Ma il vero terremoto siamo noi è la sicumera con la quale una finanza cieca non tiene conto di alcun limite, né di ambiente, né di risorse, immersa in una logica autistica che non guarda oltre se stessa. E’ la meccanica del profitto che rende fragili le strutture di ogni tipo, sabbioso il cemento, deboli i capannoni, impossibile la cura della storia, inarrivabile il futuro. E’ l’egoismo teorizzato come motore di ogni cosa che indebolisce gli argini delle difese, esalta la noncuranza verso i deboli.

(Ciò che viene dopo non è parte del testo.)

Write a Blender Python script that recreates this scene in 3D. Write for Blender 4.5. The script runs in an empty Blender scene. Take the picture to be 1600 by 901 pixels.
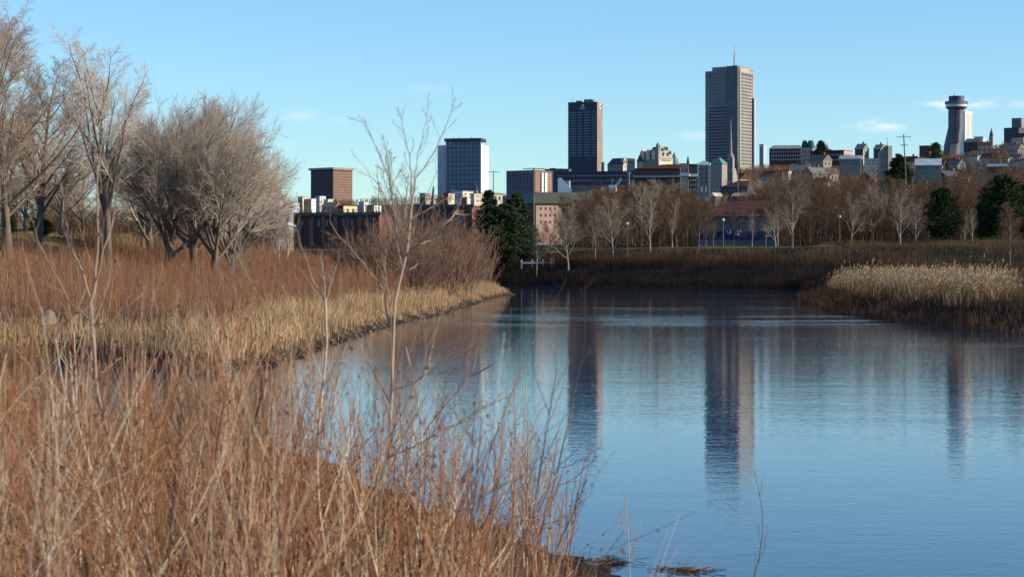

Con enorme leggerezza abbiamo appena firmato tutto quello che ci hanno imposto, come se i forzieri delle banche siano l’unica realtà possibile, la cosa in sé che sta dietro al fenomeno sociale, ci siamo castrati con le nostre mani, anzi sono stati castrati i ceti popolari, siamo vittime della ybris finanziaria che con noncuranza e iniquità recita la commedia di un rigore che si ferma sulla soglia della ricchezza, della speranza in un’ insondabile crescita che la svendita di diritti dovrebbe garantire. E sebbene i conti non tornino, sebbene gli investimenti fantomatici e gli altrettanto fantomatici risparmi abbiano la taglia fissa e risibile dei cento miliardi, come suggeriti da un sor Pampurio del terzo millennio, arriva inaspettato un terremoto che rende ancora più arduo il traguardo. I danni sono da miliardi: o si aumenta la tassazione o si trasgrediscono i patti o si lasciano a se stesse le zone colpite. Abbiamo firmato il pareggio di bilancio senza fare i conti con l’oste della storia, abbiamo accettato una moneta che non possiamo gestire, ma che non abbiamo né la forza, né la volontà di gestire.
La terra trema, ma gli uomini tremano ancora di più.